It’s time to vote for the winner of the CIPS Best Blog Award! The CIPS Best Blog Award is designed to recognize the very best blog written by the CIPS community for the previous academic year. This is the fourth year that we will be giving out the award.
The previous winners of the award are:
- 2020: MBS admits “full responsibility” for the Khashoggi murder: What this means for the Kingdom’s allies by John Packer
- 2021: Bidenomics Signals the End of the Third Way in Economic Policy by Jacqueline Best
- 2022: The Politics of Travel Bans by Rita Abrahamsen
The 2023 award will go to a blog that was written between July 2022 and May 2023. During that period, we published 39 blogs on a wide variety of topics, including the war in Ukraine, the future of the Canadian Foreign Service, COP27, Canada’s partnership with Japan, and more. We hope that you have enjoyed and appreciated reading them as much as we have. Voting is now closed.
CIPS will donate $300 to an organisation of the winner’s choosing.

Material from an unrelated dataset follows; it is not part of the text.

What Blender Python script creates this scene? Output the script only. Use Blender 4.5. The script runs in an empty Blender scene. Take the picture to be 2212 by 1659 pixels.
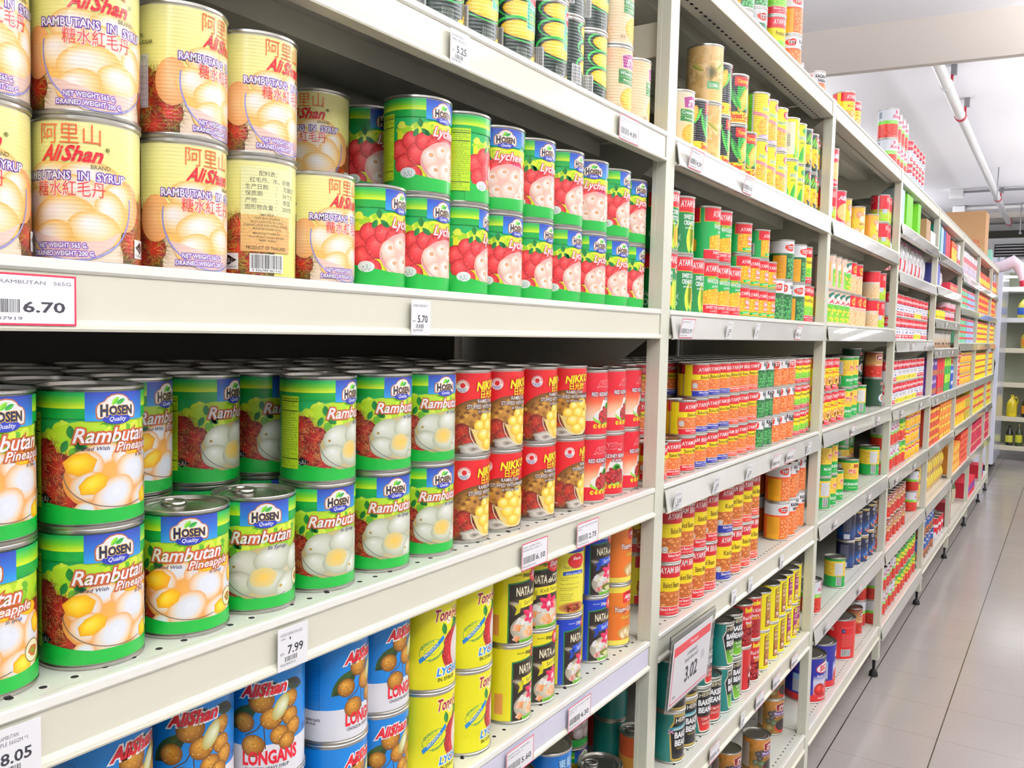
# Supermarket aisle: steel gondola shelving filled with canned food.
import bpy, bmesh, math, random
from math import sin, cos, pi, radians, sqrt, atan2, floor
from mathutils import Vector, Matrix
R_ = random.Random(7)
SC = bpy.context.scene
COL = SC.collection
EYE = 1.42                       # camera height above the floor

# ------------------------------------------------------------------ camera
F_PX, W_PX, H_PX = 1878.7, 2212.0, 1659.0
yaw, pitch, roll = radians(32.7207), radians(-3.4998), radians(1.3208)
fw = Vector((-sin(yaw)*cos(pitch), cos(yaw)*cos(pitch), sin(pitch)))
r0 = Vector((cos(yaw), sin(yaw), 0)); u0 = r0.cross(fw)
cr = r0*cos(roll) + u0*sin(roll); cu = -r0*sin(roll) + u0*cos(roll)
cd = bpy.data.cameras.new('camera'); cam = bpy.data.objects.new('camera', cd); COL.objects.link(cam)
cd.sensor_fit = 'HORIZONTAL'; cd.sensor_width = 36.0; cd.lens = 36.0*F_PX/W_PX
cd.clip_start = 0.02; cd.clip_end = 80
cam.matrix_world = Matrix(((cr.x, cu.x, -fw.x, 0.6177), (cr.y, cu.y, -fw.y, -1.4849), (cr.z, cu.z, -fw.z, EYE), (0, 0, 0, 1)))
SC.camera = cam

# ------------------------------------------------------------------ colour management, world
SC.view_settings.view_transform = 'Standard'; SC.view_settings.look = 'None'
SC.view_settings.gamma = 1.0; SC.view_settings.use_curve_mapping = False
SC.view_settings.exposure = -0.18
wd = bpy.data.worlds.new('world'); SC.world = wd; wd.use_nodes = True
wb = wd.node_tree.nodes['Background']; wb.inputs[0].default_value = (0.95, 0.97, 1.0, 1); wb.inputs[1].default_value = 0.17
SC.cycles.max_bounces = 6; SC.cycles.diffuse_bounces = 3; SC.cycles.glossy_bounces = 3
SC.cycles.transmission_bounces = 4; SC.cycles.caustics_reflective = False; SC.cycles.caustics_refractive = False
SC.cycles.use_denoising = True
SC.cycles.sample_clamp_indirect = 6.0

CEIL = 3.0
def tube_and_fill_light(name, x, y, z, sx, sy, power, col=(0.975, 0.985, 1.0)):
    ld = bpy.data.lights.new(name, 'AREA'); ld.shape = 'RECTANGLE'; ld.size = sx; ld.size_y = sy
    ld.energy = power; ld.color = col
    o = bpy.data.objects.new(name, ld); COL.objects.link(o); o.location = (x, y, z)
    return o
LAMPS = [(1.25, y) for y in (-3.2, -1.3, 0.6, 2.5, 4.4, 6.3, 8.2)] + [(-1.9, y) for y in (-1.3, 1.3, 3.9, 6.5, 9.1)]  # second row is unseen, added to brighten the ceiling
DROP = 0.42                      # battens dropped on added rods so uplight spreads over the ceiling
for (lx, ly) in LAMPS:
    tube_and_fill_light('tube_and_fill_light', lx, ly, CEIL-DROP-0.13, 0.30, 1.35, 14)
    up = tube_and_fill_light('tube_and_fill_light', lx, ly, CEIL-DROP+0.02, 0.30, 1.35, 72 if lx > 0 else 104); up.rotation_euler = (pi, 0, 0)  # upward fill added to brighten the ceiling; no tube faces up

# ------------------------------------------------------------------ colours and materials
def s2l(c): return c/12.92 if c <= 0.04045 else ((c+0.055)/1.055)**2.4
_cc = {}
def H(s):
    if isinstance(s, tuple): return s
    if s not in _cc:
        q = s.lstrip('#')
        if len(q) == 3: q = ''.join(ch*2 for ch in q)
        _cc[s] = tuple(s2l(int(q[i:i+2], 16)/255) for i in (0, 2, 4)) + (1.0,)
    return _cc[s]
def mixc(a, b, t):
    a, b = H(a), H(b); return tuple(a[i]+(b[i]-a[i])*t for i in range(3)) + (1.0,)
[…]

First, some background on the competition so far. The full list of 39 blogs was narrowed down to a top six by our judge, Madelaine Drohan. Madelaine, an award-winning author, editor and journalist, kindly read through each of the blogs and evaluated them based on the following criteria:
- The importance of the policy issue discussed
- The originality of the academic insight it provides
- The quality of the argument and the quality of the writing
We’re thankful for the time and energy that she put into this task, and for the short list that she has provided us. Read more about Madelaine below.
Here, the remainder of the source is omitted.